El día que Rosa Álvarez, que perdió a su padre ahogado en el garaje de su casa en Catarroja, fue a declarar con Ruiz Tobarra, se sorprendió de que la jueza agarrara su sillón y lo colocara a un lado del suyo. “Puede parecer una tontería. Pero después de meses de sentirnos ignorados, esos detalles importan”, cuenta. La silla de la máxima autoridad de esa sala era igual que la suya y sus ojos se cargaban cuando esta le contaba la culpa que todavía siente su hija por no haber podido salvar a su abuelo. Ernesto Martínez, que sufre las secuelas de una polio infantil y tiene que ir en una silla con motor, recuerda cómo la magistrada le ofreció agua y, antes de acompañarlo hasta la puerta para despedirse, le dio las gracias por venir. “Yo estuve pensando un rato en que la jueza era la mujer que tecleaba desde el estrado [la secretaria del juzgado]. No sabía que era la señora que se había sentado conmigo”, recuerda. “Me trató con una calidez, una cercanía y una empatía que no olvidaré nunca”.

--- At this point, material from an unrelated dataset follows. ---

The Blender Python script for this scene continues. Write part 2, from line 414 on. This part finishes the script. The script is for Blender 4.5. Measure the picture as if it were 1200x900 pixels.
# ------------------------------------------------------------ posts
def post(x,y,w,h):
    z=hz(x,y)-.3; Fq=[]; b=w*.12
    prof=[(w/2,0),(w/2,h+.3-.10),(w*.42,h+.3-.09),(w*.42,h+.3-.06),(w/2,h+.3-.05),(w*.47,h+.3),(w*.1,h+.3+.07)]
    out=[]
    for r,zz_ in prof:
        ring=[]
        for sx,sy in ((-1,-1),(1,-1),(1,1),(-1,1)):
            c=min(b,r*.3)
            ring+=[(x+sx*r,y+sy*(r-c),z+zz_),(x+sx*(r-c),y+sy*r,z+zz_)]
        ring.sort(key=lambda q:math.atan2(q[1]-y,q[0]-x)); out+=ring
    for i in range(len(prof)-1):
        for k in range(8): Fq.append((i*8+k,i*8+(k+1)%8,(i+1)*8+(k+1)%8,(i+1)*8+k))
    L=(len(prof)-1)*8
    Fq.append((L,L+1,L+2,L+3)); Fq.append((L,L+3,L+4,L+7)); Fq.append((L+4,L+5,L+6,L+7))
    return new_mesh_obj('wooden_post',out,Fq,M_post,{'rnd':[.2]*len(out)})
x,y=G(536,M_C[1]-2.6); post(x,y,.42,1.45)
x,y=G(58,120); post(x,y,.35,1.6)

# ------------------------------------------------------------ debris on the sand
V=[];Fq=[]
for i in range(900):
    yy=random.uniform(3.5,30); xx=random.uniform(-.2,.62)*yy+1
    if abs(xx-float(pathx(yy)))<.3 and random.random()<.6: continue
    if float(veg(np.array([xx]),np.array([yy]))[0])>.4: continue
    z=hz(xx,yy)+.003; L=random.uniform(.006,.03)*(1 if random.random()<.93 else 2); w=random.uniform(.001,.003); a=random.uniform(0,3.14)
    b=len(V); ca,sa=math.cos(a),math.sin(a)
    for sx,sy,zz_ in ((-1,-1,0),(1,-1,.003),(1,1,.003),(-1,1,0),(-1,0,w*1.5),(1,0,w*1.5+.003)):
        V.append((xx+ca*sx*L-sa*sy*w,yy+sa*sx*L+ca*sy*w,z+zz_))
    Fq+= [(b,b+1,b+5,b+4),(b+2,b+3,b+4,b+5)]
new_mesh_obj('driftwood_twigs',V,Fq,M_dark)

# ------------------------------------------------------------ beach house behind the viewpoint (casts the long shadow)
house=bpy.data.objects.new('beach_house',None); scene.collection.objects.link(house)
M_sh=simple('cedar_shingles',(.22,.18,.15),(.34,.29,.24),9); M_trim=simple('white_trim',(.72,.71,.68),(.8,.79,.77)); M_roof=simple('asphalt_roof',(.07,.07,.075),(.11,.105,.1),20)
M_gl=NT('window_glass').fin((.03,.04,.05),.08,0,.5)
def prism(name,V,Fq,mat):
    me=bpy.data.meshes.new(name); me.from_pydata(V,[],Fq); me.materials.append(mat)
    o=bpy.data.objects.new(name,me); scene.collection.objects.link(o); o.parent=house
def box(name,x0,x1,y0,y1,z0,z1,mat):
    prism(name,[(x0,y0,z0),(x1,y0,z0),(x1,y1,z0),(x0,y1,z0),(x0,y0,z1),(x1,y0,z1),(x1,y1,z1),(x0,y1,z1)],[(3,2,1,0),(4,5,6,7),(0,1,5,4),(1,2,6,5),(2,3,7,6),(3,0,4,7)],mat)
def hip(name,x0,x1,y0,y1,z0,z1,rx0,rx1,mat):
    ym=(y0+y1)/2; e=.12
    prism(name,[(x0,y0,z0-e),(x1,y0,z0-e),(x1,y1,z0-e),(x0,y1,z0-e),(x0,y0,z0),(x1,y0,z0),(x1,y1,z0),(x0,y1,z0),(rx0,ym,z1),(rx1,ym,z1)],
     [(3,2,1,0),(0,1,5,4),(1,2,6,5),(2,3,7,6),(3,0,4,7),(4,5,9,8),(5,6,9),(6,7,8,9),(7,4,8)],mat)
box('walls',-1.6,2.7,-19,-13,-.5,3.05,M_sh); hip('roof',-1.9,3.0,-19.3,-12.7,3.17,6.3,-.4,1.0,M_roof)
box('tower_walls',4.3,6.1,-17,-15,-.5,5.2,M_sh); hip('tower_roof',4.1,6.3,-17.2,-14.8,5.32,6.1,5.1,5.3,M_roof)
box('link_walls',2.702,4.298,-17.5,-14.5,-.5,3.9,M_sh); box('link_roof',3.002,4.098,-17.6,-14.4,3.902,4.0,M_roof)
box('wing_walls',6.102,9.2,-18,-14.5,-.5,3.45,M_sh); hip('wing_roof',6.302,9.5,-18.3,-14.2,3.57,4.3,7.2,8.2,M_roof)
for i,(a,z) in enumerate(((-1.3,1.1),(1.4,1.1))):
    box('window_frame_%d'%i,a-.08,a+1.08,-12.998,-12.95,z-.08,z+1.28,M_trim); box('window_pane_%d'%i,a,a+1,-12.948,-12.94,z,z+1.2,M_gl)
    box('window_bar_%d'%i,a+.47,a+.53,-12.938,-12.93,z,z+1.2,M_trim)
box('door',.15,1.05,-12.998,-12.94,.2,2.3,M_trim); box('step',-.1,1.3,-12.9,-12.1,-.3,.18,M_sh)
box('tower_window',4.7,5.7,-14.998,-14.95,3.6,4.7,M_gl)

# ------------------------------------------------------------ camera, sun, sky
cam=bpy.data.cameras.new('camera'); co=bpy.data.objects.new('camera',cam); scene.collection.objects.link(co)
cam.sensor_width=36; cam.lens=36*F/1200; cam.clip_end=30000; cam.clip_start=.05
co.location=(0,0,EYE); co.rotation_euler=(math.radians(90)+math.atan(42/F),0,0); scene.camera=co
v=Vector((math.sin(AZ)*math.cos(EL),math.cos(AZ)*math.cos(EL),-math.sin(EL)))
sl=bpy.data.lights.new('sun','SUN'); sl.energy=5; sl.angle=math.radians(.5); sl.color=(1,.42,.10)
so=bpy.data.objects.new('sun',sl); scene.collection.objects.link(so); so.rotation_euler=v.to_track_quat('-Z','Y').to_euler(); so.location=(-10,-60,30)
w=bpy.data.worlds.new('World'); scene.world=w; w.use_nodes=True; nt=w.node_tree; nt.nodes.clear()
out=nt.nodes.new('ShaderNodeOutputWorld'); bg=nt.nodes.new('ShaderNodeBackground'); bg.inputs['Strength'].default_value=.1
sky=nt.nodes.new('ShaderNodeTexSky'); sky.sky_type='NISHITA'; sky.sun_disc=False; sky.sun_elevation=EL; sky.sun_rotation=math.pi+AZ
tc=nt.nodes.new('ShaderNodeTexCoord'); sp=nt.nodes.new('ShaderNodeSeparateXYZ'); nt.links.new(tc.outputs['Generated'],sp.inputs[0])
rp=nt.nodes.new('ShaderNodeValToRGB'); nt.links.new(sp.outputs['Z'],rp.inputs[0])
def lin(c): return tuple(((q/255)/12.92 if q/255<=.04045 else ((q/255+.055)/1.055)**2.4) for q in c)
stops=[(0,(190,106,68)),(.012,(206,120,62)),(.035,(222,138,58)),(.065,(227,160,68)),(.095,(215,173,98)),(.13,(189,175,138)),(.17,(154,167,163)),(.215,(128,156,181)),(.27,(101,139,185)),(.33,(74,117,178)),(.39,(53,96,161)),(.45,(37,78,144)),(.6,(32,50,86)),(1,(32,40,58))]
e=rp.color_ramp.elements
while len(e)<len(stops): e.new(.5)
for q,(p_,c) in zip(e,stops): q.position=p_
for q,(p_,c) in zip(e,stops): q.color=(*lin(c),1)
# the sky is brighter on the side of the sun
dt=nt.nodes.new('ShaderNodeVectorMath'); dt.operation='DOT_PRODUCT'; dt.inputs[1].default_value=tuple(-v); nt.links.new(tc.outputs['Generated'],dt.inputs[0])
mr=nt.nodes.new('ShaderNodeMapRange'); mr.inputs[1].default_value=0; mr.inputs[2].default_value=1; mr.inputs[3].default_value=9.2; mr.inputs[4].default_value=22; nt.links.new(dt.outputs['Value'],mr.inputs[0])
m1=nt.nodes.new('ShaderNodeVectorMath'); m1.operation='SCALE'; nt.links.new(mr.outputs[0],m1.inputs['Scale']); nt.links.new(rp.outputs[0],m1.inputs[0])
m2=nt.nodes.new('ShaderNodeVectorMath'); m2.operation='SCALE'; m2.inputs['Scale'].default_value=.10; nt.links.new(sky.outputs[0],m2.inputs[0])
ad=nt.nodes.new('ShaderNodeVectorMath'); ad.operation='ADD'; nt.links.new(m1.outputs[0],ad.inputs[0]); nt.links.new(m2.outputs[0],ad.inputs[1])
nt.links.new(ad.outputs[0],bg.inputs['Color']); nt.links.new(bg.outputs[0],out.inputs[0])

Podía haber caído el caso de la dana en cualquier otro juzgado, incluso en alguno mucho más lejos. Pero lo hizo en el número 3 de Catarroja, que todavía un año después se sacude el barro, convertido ya en polvo sepia finísimo. En las manos de una jueza desconocida para la mayoría, que no se para con la prensa, que no quiere fotos ni más palabras que las que dictan sus autos. Una mujer que está construyendo los cimientos de una investigación que hace temblar al Gobierno valenciano y estrecha el cerco sobre Carlos Mazón.